Can You Landscape In Winter?

by Ben Bowen

Can landscaping be done in the winter?

Portland, OR winters are fairly mild. December, our coldest month, still has an average high of 48 degrees. Snow and ice are fairly uncommon and short lived.

So yes, your landscaping can be done in the winter.  

Should I landscape in the winter? 

If you decide to tackle a yard renovation December - March, there are a few disadvantages, but also some potential advantages.

Winter Landscaping Cons: 

  • The project will move more slowly. The days are shorter and wetter, so the job will take a little longer.
  • Slopes are tricky. If your landscape involves a steep slope, parts of it may not be possible to tackle. 
  • Coffee cups. There will be more coffee cups on site, as the crew tries to stay warm. Ross NW Watergardens has very high coffee standards, preferring Extracto or Coava- so at least it won't be cheap coffee cups.

Gardens Completed in Winter:

Winter Landscaping Pros: 

  • You will get our full attention. During the summer we may be divided between 2-4 projects at one time. In the winter it's 1-2. 
  • Your project will be ready for spring. Enjoy every possible minute of your new paver patio, water feature, or outdoor kitchen. 
  • Entertainment. You don't have anything to do on those gray winter days anyways. At least you can sit by the fire, drink your Stumptown, and watch us work in the mud. 

Winter Landscaping Projects

Ross NW Watergardens has completed extensive landscape renovations during the winter. These included water features, patios, retaining walls, irrigation systems, new plants, and more. Contemporary or modern landscapes often utilize large amounts of hardscape, making them great winter projects.

The key to successful winter projects is knowing what to do and when to do it. We do not do anything with mortar if there is going to be a freeze within 24 hrs. We don't plant if the high is under 35 degrees. We leave extra time for cleanup at the end of each day.


And if there is ice or snow on the roads? We just hit the pause button for a day or two. 

Don't let winter get in the way of your project. Contact us and we can discuss your project and when it can best be done.

Can I Plant In The Winter?

Will it be too cold to plant? I get this question all the time as I fill up our winter schedule. And it's understandable.

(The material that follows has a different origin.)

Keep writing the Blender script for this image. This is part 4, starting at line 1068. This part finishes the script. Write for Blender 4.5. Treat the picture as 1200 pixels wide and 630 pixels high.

If you are going to invest in a bunch of new plants you want to be sure they are getting off to a good start. If that means waiting for spring, so be it. You want to plant at the best time. Right?

The good news- for you, your plants, and for me- is that our Portland winters pose little danger to your new Fastiagate Mugo Pine or Manzanita. Here's why:

  • Our winters are just not that cold.
  • Many plants go dormant in the winter. This makes them less susceptible to damage or shock while planting. Planting or transplanting in the winter is like moving your sleeping kid from the car to their bed- potentially easier than the regular routine!

When Is It Too Cold To Plant?

I can't give you an exact temperature, but I can tell you when we won't plant. If the ground is frozen, or will shortly be frozen, to a depth of 6" or more we wait for the temperature to rise. Every couple of years we get a string of 4-5 days with lows in the teens and highs below freezing. Don't plant then. 

If it's just our regular wet and cold-ish winter weather? Plant away. Consider adding a little extra compost or mulch to insulate the root ball. Then go drink some hot chocolate.

Benefits Of Winter Planting

Are there perks to winter planting? There can be. As I mentioned above, dormant plants are protected from shock. And as the weather warms late in February your plants will already be in place and getting established. That's a protection against the heat of summer (the real threat to your plants!)

So, put on your Muck boots, gloves, and jacket. Take the Subaru to your local nursery for some discounted plants. Plant away and enjoy them as they wake in the spring!